Quote verbatim the span of lines that begins the listing below and closes with the line containing "rng = np.random.default_rng(11)".
■ ■ ■ ■
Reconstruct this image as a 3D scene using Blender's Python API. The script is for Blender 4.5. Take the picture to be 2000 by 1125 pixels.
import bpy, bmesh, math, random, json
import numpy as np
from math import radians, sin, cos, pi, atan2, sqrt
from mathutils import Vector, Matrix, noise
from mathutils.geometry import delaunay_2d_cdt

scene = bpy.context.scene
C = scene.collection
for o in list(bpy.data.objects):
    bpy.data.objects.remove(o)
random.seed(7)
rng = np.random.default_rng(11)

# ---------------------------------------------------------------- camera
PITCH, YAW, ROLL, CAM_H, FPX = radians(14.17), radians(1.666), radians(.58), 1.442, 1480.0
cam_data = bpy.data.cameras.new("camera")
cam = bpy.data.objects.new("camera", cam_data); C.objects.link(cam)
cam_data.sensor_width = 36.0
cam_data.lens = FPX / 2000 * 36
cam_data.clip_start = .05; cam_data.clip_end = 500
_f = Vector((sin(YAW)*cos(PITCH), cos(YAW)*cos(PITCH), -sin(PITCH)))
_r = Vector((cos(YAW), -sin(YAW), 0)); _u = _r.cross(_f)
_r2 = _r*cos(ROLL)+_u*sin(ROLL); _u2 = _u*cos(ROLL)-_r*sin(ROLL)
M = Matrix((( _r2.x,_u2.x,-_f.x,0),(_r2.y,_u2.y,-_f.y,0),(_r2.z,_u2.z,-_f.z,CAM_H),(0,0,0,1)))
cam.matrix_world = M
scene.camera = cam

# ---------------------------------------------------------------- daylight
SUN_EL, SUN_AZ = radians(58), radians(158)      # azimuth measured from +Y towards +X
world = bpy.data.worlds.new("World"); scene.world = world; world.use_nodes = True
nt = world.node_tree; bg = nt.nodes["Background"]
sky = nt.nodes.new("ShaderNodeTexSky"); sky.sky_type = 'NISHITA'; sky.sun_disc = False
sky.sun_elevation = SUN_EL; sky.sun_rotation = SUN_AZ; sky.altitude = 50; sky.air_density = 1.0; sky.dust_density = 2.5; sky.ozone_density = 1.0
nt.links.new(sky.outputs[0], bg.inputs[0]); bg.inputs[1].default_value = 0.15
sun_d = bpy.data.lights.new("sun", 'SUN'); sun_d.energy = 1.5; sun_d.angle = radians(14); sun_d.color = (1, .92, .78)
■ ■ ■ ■
Output for this exercise:
Reconstruct this image as a 3D scene using Blender's Python API. The script is for Blender 4.5. Take the picture to be 2000 by 1125 pixels.
import bpy, bmesh, math, random, json
import numpy as np
from math import radians, sin, cos, pi, atan2, sqrt
from mathutils import Vector, Matrix, noise
from mathutils.geometry import delaunay_2d_cdt

scene = bpy.context.scene
C = scene.collection
for o in list(bpy.data.objects):
    bpy.data.objects.remove(o)
random.seed(7)
rng = np.random.default_rng(11)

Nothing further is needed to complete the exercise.